Our wagons were all assembled and loaded, in readiness for us to pull out next morning, June 27, 1874.
It might be well to describe the exact location of the buildings and the nature of their surroundings. All the buildings at Adobe Walls faced to the east, the main ones standing in a row. On the south was the store of Rath & Wright, with a great pile of buffalo hides at the rear. Then came Hanrahan's saloon, and fifty yards or so north of the latter was the store of Leonard & Myers, the building forming the northeast corner of the big picket stockade. In the southwest corner of the stockade was a mess house, and between the mess house and the store was a well. The blacksmith's shop was located just north of Hanrahan's saloon.
The adobe walls of the main buildings were about two feet thick. The door of Rath & Wright's store opened to the west, while that of Leonard & Myers looked to the east.
Bent's Creek, west of the Walls, flowed from the northwest in a southeasterly direction to the Canadian, passing close to the ruins of old Adobe Walls, about a mile and a quarter south of the new Adobe Walls. On the north side of Bent's Creek, southwest of the buildings, was a hill, north of which the land was smoother and afterwards a part of the Turkey Track Ranch pasture.

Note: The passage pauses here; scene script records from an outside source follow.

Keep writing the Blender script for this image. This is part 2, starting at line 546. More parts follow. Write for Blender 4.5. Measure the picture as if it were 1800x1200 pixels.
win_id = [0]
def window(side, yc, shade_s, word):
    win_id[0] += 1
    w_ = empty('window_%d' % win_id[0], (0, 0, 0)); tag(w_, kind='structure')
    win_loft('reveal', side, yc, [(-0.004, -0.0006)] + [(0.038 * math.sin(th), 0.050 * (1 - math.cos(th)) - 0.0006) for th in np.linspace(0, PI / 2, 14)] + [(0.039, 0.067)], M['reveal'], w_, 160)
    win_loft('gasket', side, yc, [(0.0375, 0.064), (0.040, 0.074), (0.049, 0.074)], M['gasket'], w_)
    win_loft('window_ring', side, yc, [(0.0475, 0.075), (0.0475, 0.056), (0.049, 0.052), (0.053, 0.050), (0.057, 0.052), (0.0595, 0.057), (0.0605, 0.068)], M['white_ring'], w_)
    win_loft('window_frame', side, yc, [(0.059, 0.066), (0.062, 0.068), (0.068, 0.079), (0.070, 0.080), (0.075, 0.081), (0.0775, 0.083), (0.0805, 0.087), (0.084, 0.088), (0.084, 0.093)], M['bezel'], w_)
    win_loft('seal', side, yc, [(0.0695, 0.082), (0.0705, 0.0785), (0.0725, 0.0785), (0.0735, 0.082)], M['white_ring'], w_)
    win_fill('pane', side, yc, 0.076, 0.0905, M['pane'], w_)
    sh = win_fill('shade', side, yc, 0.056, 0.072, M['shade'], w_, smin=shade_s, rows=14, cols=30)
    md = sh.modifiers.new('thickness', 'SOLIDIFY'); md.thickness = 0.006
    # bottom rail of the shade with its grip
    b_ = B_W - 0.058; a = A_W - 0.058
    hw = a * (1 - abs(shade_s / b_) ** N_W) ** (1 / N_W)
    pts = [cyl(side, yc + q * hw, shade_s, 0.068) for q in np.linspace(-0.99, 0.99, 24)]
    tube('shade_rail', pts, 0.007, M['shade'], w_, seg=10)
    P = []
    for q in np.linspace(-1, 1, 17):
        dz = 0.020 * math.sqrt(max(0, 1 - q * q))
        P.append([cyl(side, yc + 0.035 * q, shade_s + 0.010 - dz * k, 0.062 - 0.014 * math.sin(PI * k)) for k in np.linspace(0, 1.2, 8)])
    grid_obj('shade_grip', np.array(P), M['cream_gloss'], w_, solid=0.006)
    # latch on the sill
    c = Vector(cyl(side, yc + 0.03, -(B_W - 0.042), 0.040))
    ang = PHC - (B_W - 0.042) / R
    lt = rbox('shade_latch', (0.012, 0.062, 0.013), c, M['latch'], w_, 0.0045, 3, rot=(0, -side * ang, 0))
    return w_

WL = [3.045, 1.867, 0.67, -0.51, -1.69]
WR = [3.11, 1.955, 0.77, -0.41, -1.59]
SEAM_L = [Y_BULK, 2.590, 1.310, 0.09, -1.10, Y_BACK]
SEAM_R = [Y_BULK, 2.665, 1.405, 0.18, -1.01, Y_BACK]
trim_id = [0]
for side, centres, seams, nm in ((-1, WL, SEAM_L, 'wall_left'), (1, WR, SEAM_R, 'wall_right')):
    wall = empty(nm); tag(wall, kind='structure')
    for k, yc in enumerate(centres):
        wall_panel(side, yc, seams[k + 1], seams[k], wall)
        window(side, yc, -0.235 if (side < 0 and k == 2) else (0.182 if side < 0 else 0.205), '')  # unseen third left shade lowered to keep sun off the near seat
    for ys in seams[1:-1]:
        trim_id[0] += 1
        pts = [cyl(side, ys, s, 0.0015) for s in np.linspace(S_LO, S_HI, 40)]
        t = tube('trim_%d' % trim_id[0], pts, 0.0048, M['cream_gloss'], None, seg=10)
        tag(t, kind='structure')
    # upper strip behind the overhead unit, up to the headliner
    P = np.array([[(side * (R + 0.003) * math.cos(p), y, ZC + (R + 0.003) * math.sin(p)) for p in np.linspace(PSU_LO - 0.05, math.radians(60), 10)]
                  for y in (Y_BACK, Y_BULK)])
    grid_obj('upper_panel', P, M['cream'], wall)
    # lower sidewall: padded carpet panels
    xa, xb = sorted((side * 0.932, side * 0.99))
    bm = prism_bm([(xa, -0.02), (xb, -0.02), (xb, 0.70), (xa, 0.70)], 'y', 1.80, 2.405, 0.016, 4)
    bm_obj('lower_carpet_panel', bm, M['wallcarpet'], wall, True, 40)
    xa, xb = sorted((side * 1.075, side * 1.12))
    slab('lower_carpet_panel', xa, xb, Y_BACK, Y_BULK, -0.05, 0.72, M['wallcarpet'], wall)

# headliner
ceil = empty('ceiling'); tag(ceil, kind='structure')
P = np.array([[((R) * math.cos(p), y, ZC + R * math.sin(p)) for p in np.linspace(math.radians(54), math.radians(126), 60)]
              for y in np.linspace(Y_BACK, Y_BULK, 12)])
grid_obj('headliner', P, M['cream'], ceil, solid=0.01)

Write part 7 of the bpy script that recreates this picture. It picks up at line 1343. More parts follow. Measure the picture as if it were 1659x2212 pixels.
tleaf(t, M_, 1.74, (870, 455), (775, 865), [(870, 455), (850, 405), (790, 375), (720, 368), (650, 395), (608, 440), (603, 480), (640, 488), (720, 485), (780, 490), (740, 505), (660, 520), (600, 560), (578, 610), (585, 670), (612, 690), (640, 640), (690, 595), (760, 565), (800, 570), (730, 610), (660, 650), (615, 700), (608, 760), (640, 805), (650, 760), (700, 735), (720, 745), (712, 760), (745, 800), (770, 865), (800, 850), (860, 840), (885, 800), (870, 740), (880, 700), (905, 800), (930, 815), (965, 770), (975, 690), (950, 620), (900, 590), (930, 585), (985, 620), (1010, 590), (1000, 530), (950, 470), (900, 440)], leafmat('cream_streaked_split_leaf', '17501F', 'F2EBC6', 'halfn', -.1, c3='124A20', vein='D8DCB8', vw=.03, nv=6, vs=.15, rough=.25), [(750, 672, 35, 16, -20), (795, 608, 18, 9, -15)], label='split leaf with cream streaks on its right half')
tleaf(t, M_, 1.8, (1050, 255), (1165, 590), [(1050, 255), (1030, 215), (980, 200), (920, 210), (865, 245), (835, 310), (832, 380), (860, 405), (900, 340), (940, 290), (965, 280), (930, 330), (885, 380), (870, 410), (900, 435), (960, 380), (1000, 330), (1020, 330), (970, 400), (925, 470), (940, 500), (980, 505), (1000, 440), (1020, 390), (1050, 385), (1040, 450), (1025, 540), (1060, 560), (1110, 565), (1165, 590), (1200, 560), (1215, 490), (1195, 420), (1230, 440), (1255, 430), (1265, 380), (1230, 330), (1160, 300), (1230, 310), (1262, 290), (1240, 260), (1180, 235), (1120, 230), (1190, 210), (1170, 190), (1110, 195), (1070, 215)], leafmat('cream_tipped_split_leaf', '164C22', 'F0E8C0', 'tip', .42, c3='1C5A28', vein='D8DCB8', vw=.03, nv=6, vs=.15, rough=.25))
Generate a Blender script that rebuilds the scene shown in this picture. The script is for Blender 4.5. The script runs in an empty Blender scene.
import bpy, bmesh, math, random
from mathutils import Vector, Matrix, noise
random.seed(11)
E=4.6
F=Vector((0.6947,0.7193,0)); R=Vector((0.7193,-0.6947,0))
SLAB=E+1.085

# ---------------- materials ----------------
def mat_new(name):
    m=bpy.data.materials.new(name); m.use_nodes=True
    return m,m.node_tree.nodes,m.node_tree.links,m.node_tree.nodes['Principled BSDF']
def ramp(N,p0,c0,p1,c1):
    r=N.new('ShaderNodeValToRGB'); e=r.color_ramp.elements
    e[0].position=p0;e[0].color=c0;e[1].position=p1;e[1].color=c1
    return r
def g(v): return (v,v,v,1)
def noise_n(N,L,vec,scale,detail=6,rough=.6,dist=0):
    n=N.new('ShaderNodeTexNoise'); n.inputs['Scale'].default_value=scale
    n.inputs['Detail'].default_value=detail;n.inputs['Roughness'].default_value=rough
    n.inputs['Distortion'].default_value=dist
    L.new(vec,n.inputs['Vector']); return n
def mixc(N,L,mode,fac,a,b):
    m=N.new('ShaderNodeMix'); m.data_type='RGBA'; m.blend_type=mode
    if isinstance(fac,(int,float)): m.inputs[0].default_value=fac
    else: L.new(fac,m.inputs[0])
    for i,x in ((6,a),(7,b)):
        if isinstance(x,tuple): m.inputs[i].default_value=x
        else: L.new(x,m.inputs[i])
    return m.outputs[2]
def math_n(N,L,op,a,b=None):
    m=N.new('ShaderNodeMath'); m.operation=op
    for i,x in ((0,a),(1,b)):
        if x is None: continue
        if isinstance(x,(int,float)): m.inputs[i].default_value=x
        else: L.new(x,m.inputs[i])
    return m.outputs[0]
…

East of Adobe Walls lay the open valley of Adobe Walls Creek, terminating in a growth of willows, cottonwoods, hackberry, chinaberry, and stunted elms that fringed this stream, on the other side of which, at a distance of about twelve hundred yards from Leonard & Myer's store stood a butte-like hill of considerable height, with a more or less level bench near the summit, caused by the sliding and falling of debris from the crest. Several hundred yards southeast were the low sandhills of the Canadian, whose wide expanse of level sand was more than a mile away.
The season had advanced so slowly, and the buffaloes had been so long coming north, that we had done comparatively little hunting, and all of us were impatient to be up and gone. O'Keefe was doing a big business at his blacksmith's shop, pounding away hour after hour, repairing the wagons on which the buffalo hides were to be hauled from the hunting grounds to the traders at Adobe Walls. My wagon was in front of the shop, O'Keefe having finished repairing it.
I had been unable to replace my big "50," lost in the Canadian, with a gun that suited me in every way, but it was highly important that I should be well-armed if I expected to fulfill my promises to Hanrahan.
The only gun at the Walls that was not in use was a new "44" Sharp's, which was next best to a "50." This gun had been spoken for by a hunter who was still out in camp; he was to pay $80 for it, buying it from Langton who was in charge of Rath & Wright's store. Langton told me that if necessary he would let me have the gun, as he had ordered a case of guns and was expecting them to arrive any day on the freight train from Dodge City, and he probably would have them in stock before the owner of the gun came in from the buffalo range. News came in that night, the evening of June 26, 1874, that the freight wagons were camped on the flats north of the Walls and, of course, would show up in a day or two. Langton also heard that the man to whom he had promised the gun was not coming for several days, so he hunted me up and told me I might have the gun.
I went right over to his store and got the "44," together with a full case of ammunition. I was so tickled over my good luck, that I took the gun over to Hanrahan's saloon, to show it to him. After we had looked the gun over, I set it down in the corner for the night, intending to get it when we said good bye to the Walls next morning, headed for our camp on the buffalo range. For some reason which I can not explain, even to myself, I left the case of ammunition with Langton, little dreaming how greatly I would regret my carelessness.
By this time the excitement and talk about the fate of the four men who had been killed by Indians had subsided, and we paid no further attention to the matter, so busily were we engaged in our preparations for departure. Several hunters had come in that day, and we planned to stay up late that night, celebrating our return to the range, telling stories of past experiences and joking about how much money we would have when the hunt was over.